Until next time, have fun with your dogs!
Photo Credits
Unsure – dickuhne 2006 from Flickr
Cartoon – Gary Larson from Farside
Expectant – Olgierd Pstrykotworca 2010 from Flickr
Absoutely agree with you Eric. Dog owners are really not aware of this and its good to have an article reminding them.
Back in the eighties I got my first dog, Miss Piggy, who an incredibly intelligent GSD (far too intelligent for me as a rookie dog owner !). I taught her the word “puddles” as the cue word for relieving herself and she would dutifully do so on request even if she didn’t really want to go.
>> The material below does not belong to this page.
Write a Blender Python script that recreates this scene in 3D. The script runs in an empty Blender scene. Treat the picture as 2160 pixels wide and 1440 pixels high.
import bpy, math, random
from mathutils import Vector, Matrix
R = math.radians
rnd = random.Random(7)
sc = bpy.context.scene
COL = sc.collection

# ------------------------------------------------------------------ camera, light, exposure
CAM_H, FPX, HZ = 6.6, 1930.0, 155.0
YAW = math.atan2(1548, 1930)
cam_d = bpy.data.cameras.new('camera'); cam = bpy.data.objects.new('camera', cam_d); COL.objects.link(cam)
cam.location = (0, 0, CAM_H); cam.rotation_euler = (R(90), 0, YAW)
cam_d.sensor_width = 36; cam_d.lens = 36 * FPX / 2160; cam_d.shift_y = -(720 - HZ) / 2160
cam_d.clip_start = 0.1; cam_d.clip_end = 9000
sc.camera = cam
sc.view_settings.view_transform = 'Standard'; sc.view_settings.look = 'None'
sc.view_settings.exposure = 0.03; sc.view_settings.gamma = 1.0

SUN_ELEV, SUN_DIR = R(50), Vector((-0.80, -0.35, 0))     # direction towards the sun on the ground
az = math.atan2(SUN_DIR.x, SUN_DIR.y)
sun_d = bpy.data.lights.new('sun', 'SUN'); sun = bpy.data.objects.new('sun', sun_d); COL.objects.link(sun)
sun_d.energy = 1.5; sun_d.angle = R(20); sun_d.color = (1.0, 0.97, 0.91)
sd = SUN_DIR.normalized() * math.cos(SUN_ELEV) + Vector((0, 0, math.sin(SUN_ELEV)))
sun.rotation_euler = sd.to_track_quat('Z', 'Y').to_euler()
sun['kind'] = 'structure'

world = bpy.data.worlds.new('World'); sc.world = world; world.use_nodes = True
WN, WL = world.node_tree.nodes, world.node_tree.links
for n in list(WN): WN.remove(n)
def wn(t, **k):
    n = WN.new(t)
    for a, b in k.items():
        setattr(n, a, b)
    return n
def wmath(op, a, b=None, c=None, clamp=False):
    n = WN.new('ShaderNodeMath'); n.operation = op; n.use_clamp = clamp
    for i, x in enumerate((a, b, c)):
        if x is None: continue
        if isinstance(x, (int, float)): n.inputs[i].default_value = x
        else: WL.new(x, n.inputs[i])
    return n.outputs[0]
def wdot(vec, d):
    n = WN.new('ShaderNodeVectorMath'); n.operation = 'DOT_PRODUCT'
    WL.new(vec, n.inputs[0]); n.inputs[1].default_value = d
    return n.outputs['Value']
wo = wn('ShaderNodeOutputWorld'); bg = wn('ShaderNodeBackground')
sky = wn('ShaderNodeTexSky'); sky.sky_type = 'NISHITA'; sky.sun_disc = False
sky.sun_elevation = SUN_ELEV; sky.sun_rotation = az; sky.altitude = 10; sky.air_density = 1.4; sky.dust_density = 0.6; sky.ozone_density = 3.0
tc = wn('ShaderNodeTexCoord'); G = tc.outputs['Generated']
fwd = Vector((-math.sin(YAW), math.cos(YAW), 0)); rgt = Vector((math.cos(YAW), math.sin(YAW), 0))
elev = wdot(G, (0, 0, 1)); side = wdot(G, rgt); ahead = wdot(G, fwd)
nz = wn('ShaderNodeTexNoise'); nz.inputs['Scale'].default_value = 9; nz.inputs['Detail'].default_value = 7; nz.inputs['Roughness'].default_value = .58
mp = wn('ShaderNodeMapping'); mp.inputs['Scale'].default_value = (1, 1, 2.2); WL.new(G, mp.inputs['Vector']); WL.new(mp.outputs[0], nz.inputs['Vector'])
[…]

After she learned this cue, I could be having a conversation with someone in the house and maybe use a similar word, like cuddle, double, or trouble. Miss Piggy was so clued into the cue word that any word that sounded like it produced the same reaction which was to leap up and dash to the back door! I was somewhat confused at first, thinking that she suddenly needed to be let out and I would do so. It took me a while to work out what was happening. In this regard, I was far less intelligent than Miss Piggy! She learned lots of words that were used conversationally and would respond to verbal cues given in a conversational manner.
The one that used to tickle my elderly father when was visiting was if she was fussing over him too much and wouldn’t leave him alone. I used to say in a quiet, conversational tone “Oh bugger off, Piggy” and she would immediately leave the room! I obviously taught her that, but I can honestly say I don’t remember doing it specifically.